I guess it means a lot to me.  Like you said, clearly there is
something different in the runtime environment.

After some further investigating, it appears that the `release'
build library (i.e. .../gcc/release/.../libboost_python.so) may be
the culprit.  The `release' library was installed, but the `debug'
library was used in the tests.  The test crashes when run against the
`release' library, but completes successfully when run against the
`debug' library.

My own applications work with the `debug' library.  I'm afraid I don't
know enough about the Boost build system at this time to indicate what
exactly is the difference between the `debug' and `release' built
bits.  If someone could point out where to look for these things, I
would be happy to continue to try to track down the issue.  It seems
likely to be some (over)optimization flag or such that tickles a gcc
bug.

It seems this issue has come up in the c++-sig archives at least two
other times this year, but it has not seemed to be resolved (on the
list).

    http://mail.python.org/pipermail/c++-sig/2003-March/003636.html
    http://mail.python.org/pipermail/c++-sig/2003-January/003152.html

I suspect it can be readily reproduced with gcc 3.2.x, at least.
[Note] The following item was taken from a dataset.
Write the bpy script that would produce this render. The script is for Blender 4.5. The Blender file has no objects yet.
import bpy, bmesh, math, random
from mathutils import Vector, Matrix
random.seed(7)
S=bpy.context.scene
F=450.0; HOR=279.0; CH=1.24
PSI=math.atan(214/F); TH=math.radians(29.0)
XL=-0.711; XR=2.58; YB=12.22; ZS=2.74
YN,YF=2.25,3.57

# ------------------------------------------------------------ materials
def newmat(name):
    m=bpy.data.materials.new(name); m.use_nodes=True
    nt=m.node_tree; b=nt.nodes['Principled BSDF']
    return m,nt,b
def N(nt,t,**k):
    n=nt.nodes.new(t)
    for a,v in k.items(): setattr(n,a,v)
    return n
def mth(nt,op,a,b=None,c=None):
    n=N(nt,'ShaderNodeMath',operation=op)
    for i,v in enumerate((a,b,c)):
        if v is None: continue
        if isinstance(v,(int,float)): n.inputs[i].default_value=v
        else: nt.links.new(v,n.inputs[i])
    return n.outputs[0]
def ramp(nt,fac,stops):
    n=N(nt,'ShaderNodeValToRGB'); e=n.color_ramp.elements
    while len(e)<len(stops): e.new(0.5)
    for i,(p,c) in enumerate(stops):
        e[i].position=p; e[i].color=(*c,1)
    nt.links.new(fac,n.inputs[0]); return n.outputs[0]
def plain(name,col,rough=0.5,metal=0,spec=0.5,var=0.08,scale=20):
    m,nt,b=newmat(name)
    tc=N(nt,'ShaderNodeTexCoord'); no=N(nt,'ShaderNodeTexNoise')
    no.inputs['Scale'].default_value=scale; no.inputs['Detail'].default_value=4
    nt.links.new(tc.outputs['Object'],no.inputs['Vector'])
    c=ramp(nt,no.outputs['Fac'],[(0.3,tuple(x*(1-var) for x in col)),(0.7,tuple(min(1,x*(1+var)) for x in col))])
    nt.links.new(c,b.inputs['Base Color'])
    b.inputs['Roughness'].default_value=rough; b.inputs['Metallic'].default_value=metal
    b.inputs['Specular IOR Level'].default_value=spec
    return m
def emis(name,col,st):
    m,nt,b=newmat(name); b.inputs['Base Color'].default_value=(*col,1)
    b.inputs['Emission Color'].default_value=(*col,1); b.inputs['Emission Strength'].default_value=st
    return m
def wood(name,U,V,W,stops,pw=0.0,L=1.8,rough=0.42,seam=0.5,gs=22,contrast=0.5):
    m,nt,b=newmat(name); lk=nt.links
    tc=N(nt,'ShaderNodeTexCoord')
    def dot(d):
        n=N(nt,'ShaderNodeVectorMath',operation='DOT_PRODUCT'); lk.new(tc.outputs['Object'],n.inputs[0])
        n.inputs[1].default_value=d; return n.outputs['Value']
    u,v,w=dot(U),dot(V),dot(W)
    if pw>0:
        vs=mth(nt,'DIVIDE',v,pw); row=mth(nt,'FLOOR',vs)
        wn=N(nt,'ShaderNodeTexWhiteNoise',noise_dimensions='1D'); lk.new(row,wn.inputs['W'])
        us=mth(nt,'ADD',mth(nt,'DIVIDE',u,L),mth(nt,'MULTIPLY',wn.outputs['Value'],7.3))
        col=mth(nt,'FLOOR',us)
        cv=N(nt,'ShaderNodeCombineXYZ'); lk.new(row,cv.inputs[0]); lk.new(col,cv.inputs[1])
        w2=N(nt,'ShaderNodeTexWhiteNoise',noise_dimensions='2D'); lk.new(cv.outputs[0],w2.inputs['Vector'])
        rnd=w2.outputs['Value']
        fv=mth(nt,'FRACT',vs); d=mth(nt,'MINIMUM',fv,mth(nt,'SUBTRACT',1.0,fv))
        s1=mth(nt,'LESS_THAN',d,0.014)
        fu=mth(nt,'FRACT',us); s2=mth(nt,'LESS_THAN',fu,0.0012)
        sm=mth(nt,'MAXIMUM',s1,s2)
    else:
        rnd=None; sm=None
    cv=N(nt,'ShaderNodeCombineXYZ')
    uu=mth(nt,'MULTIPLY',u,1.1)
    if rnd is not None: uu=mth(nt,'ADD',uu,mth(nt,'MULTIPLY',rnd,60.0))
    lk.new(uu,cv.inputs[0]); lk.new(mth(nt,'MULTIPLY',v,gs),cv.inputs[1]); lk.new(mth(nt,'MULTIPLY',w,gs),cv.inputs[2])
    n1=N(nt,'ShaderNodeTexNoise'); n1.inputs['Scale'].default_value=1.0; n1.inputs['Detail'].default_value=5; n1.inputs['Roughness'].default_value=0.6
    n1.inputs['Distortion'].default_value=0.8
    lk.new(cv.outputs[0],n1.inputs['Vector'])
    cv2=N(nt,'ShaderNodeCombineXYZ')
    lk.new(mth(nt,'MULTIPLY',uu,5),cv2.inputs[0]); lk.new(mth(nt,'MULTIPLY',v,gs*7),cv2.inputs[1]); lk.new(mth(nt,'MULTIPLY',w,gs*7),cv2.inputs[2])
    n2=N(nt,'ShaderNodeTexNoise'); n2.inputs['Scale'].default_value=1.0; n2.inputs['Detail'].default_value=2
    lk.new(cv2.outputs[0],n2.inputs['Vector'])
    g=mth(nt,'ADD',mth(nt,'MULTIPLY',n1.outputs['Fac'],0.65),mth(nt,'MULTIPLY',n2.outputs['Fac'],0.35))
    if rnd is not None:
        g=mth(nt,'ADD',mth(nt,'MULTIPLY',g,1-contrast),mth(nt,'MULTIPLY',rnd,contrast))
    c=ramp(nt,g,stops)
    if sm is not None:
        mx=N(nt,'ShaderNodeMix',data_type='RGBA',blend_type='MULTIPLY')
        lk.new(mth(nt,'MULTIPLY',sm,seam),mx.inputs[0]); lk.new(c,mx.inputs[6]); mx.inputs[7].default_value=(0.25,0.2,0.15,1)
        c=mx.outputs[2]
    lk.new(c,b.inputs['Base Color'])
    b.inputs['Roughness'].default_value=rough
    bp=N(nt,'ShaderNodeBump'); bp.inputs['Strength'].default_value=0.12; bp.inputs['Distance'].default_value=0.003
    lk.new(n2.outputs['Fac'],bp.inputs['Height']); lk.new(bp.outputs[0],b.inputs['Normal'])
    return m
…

I wonder if the environment used for testing is not flawed if it does
not exercise the `release' build?

Cheers,
-- 
Jacques Vidrine   . NTT/Verio SME      . FreeBSD UNIX       . Heimdal
nectar at celabo.org . jvidrine at verio.net . nectar at freebsd.org . nectar at kth.se


[1] Although I /do/ see it in the archives now, *shrug*.